Individual Needs vs. Group Needs
[00:16:31] Paul: I think the other piece that goes along with that is to ask people individually, what do you need to do in order to be able to move through this rather than taking responsibility for fulfilling all their processing needs.
[00:16:48] Paul: Because as we point out, like there are times when you do need to do that because there's enough of the group that needs to do it and they need to do it together. There needs to be this feeling of like, I'm not the only person that has these concerns, feels this way, this thing like that.
[00:17:01] Paul: That's really useful for the group in order to move through it together. But there are also gonna be some people for whom, like, whatever this was, it brings up something for them that's from something in their past. Right? It reminds them, it rhymes with something they've experienced before. And no one else is experiencing that, right?
[00:17:18] Paul: That's something that they need. That's not what the group needs. And being able to turn to individuals within the group and say, well, what would be useful for you in order to be able to move on that you might do on your own, that we don't need to spend, that we're not gonna do as a whole group. And this is also a thing that shows up in corporate settings where it's like, look, I know that you're still really upset about this thing.
[00:17:40] Paul: You know, you haven't really process move through this. Is there something that's gonna help you do that? Or do you need to leave the group? Because we are actually moving forward. We are moving on and putting people sort of at individual choice about that. And that happens all the time in organizations where it's like, you know, there was this layoff and this thing happened and I'm still really upset about it and I realize it's because this is a sign that this is no longer the company that I thought I joined.
[00:18:06] Paul: You know, 12 years ago, and it turns out it's not the same company you joined 12 years ago, and this is the wake up call for me that I'm not gonna move on from this. I'm gonna move on by moving on from the company.
Conclusion and Final Thoughts
[00:18:18] Karen: So we started with can we move on? And we're mostly saying we wanna frame this largely as moving through probably if we're just trying to move on, we're missing some pieces and we're gonna leave some folks behind. So we wanna be moving through and we wanna be looking at, have we done what we need to do to be ready to move through, to shift from living in and dealing with the mess that we have.
[00:18:41] Karen: Two, we've cleaned up the mess and we're ready for a more sunny, more positive onward path. And if we are at that point in terms of the cognitive work, how do we help folks make the emotional shift? Because just because we've done the cognitive logistical work to deal with the mess doesn't mean that the anger and disappointment and sadness and frustration and all of that stuff that came with the mess has necessarily moved.

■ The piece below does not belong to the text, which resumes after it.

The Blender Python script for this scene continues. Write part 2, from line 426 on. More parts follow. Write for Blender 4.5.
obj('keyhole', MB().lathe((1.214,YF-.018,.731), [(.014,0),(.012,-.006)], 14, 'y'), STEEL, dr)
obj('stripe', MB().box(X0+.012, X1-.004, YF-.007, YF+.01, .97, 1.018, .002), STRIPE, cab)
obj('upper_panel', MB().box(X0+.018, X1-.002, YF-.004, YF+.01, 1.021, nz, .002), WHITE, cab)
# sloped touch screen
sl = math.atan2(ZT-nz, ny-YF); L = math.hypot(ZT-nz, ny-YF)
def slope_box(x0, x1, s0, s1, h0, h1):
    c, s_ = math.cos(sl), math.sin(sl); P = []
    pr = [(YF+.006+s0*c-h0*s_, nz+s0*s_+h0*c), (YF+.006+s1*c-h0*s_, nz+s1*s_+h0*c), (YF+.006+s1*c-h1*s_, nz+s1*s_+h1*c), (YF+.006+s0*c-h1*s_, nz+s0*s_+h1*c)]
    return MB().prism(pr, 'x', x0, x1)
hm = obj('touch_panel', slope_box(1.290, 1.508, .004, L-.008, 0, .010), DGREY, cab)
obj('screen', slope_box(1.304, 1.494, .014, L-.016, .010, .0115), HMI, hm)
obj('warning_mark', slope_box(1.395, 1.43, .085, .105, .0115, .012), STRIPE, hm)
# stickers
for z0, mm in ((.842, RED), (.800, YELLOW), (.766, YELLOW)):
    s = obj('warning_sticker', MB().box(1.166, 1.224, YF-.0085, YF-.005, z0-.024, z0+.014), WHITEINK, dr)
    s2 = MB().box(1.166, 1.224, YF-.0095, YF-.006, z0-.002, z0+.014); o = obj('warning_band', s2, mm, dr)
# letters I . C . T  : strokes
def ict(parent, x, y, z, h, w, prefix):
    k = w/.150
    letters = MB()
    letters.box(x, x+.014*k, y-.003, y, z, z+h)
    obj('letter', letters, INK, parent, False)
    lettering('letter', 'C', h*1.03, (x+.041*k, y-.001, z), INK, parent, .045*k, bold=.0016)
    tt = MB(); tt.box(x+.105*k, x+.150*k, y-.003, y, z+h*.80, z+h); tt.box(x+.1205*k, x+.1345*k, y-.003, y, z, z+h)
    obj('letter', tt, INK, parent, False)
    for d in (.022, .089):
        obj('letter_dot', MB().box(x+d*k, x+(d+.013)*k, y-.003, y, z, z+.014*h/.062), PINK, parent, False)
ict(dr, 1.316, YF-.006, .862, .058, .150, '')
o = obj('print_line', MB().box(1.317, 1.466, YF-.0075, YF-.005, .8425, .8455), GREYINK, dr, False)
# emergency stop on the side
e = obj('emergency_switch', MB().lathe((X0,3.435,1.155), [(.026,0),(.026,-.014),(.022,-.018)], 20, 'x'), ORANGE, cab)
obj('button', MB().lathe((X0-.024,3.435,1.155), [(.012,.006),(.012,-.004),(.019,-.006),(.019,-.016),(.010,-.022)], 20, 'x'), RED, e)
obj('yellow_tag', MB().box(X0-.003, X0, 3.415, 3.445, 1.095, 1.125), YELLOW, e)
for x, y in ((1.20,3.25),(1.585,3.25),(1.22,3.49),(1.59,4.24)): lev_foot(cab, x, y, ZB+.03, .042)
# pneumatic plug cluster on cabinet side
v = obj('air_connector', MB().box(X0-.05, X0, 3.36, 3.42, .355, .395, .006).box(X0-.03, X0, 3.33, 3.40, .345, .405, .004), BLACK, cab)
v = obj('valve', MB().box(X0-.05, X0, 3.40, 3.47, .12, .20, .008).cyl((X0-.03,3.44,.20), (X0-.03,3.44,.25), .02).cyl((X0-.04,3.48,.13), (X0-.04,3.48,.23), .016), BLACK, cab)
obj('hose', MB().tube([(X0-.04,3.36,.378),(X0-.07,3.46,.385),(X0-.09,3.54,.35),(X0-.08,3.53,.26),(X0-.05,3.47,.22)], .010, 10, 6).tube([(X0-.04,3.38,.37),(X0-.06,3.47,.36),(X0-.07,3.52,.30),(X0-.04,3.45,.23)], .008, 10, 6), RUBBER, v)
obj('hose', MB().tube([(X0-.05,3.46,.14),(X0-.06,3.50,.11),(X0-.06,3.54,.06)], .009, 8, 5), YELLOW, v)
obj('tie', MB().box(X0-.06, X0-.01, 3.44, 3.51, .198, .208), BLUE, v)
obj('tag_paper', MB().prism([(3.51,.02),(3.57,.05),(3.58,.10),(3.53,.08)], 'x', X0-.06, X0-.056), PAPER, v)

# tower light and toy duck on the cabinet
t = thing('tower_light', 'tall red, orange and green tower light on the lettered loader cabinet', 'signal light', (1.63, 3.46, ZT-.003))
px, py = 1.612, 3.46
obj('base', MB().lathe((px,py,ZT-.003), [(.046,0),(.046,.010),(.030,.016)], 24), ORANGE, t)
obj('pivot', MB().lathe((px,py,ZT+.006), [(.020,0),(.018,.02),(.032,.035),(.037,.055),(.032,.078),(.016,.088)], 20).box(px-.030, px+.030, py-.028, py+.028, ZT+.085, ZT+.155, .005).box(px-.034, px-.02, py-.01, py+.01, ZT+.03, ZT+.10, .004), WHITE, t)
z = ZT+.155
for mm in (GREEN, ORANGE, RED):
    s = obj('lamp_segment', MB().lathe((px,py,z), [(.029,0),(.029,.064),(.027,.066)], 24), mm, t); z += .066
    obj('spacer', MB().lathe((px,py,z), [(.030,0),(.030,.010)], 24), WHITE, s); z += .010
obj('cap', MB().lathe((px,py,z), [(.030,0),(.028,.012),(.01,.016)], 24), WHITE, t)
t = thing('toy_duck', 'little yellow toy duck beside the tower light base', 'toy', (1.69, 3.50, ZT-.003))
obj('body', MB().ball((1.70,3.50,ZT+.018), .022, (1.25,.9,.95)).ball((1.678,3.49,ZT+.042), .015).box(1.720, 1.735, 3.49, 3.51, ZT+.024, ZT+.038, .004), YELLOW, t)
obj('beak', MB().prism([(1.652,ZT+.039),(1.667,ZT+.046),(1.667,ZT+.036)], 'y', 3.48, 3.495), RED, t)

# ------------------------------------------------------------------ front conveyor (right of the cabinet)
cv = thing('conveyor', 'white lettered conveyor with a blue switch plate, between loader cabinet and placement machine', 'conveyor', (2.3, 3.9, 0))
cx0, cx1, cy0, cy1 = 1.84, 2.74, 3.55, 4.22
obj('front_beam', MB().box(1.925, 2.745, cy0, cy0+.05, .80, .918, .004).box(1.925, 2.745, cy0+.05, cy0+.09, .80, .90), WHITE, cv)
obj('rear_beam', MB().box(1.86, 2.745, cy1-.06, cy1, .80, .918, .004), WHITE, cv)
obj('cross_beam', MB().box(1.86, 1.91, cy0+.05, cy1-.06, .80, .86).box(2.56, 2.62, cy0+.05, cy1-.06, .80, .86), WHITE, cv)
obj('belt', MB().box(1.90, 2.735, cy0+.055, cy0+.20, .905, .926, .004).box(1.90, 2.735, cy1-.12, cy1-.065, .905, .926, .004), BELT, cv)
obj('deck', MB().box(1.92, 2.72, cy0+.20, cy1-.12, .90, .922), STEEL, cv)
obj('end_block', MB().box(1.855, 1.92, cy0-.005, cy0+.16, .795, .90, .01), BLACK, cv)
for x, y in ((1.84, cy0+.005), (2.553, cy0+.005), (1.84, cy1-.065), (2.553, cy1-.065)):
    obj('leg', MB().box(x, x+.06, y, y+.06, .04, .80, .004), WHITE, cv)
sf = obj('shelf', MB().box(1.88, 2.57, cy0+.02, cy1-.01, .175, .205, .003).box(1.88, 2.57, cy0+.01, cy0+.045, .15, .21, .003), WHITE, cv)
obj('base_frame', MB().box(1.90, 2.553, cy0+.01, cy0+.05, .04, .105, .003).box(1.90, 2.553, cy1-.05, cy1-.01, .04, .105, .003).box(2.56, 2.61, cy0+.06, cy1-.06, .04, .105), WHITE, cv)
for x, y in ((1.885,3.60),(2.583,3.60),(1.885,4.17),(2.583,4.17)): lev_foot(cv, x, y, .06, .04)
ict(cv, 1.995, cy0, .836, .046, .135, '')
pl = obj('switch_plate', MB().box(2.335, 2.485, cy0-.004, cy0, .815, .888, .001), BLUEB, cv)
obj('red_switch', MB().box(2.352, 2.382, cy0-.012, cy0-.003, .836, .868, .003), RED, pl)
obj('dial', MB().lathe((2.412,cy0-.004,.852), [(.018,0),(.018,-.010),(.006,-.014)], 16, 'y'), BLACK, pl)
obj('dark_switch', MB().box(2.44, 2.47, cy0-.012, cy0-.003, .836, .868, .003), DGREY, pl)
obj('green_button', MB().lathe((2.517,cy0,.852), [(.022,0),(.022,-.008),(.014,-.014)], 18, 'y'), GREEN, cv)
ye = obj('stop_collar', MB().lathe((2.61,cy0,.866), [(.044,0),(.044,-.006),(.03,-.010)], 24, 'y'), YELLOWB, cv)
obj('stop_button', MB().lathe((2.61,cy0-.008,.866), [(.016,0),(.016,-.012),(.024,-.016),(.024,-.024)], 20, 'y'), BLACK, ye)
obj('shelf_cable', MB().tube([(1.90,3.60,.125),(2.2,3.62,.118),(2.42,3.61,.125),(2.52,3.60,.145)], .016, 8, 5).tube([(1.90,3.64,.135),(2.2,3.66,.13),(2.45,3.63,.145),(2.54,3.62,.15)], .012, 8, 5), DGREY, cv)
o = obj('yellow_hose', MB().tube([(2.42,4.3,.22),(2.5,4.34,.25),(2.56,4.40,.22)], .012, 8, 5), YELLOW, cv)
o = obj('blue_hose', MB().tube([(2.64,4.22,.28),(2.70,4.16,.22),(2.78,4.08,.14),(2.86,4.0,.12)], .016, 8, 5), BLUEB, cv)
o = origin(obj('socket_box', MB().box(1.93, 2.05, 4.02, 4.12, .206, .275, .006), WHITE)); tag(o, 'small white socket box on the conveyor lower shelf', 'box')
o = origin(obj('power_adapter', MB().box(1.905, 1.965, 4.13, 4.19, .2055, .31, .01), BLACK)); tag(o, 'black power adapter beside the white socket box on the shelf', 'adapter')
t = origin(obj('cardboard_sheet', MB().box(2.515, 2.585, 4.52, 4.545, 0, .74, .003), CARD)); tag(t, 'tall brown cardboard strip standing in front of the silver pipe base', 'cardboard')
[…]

[00:19:10] Karen: And so we're saying that it's really useful to acknowledge that, to say it makes sense to still feel these things. It makes sense that you did feel them. I have felt them. We have all felt them. And that there's a space for that. You can come talk to me privately. We can have a meeting that we're gonna talk about, that we're gonna take a moment of this meeting to express that in some way. Some kind of way to say that, yep, those feelings are there, they're real, and they're not necessarily gone.
[00:19:35] Karen: And also, as a group collective in our large group meetings in this space, we're not gonna try and focus on those anymore because what we need is the energy and enthusiasm and excitement and all of that. That comes with forward motion. That comes with framing the language toward the future that comes with reframing to the place that we are now.
[00:19:58] Karen: That isn't dwelling in a past we can't change but is using the language and framing that gets us into the space where we are changing things and we are making things go ahead. And so if we can balance all of that and not do the dismissive thing of saying, no, it's all great, and not doing the stuck thing of saying, oh, it's so awful, but kind of hold.
[00:20:18] Karen: It has been awful. We have reason to feel that way. And we have a future that is not awful, and that's where we're going. That's the place that leaders, facilitators wanna be in these kinds of situations so that the group can in fact move through at the right time and go on to a positive future.
[00:20:38] Paul: Well, that's gonna do it for us today. Until next time, I'm Paul Tevis.
[00:20:42] Karen: And I'm Karen Gimnig, and this has been Employing Differences.